Sin embargo, la comunicación es tridimensional y compleja. Poco a poco, sobre el aquí y ahora, sobre el segundo que pasa, sobre el presente, se van depositando, entre uno y otro, los surcos, para bien o para mal. Generan una identidad que podríamos denominar larga, como una durata; un trozo de nuestro pasado que, de alguna manera, resucitamos continuamente, con el que vamos al presente, a la vivencia de cada acto, matándolo a veces o iluminándolo fuertemente cuando el hábito de relación entre dos es muy bueno y está muy cuidado. Las dos partes van predispuestas a vivirlo, añadiendo flor al jardín en vez de añadir hiel al barril.
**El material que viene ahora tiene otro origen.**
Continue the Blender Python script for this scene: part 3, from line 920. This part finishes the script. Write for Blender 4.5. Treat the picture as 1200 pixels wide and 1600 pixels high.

Éste se va llenando muy despacio; no hay, durante las primeras llenadas de barriles, por muy dolorosas que sean, un interrogante al nombre final de uno mismo, pero hay un momento determinado en que el hábito negativo se va consolidando, con un peso brutal, sobre el susodicho, y acabamos preguntándonos si nuestra vida puede tener sentido con esta persona o si no me es posible soportar la idea de que el resto de mis actos y de mi vida futura sean a su lado.

Cuando uno supone que esto va a ser así, que va a ser la reiteración sistemática de este estado habitual tan negativo, entramos en la crisis de la bodega final, es decir, del lugar donde el barco tiene el nombre. Cualquier pequeñita tormenta, a veces un simple viento inesperado, desarbola, hace que cruja la estructura y hunde el barco. Y la insistencia de un ligero viento que el primer día no es más que un incidente divertido, al cabo de años, es la gota negativa creadora de un hábito que, finalmente, satura. Así que somos estas tres cosas.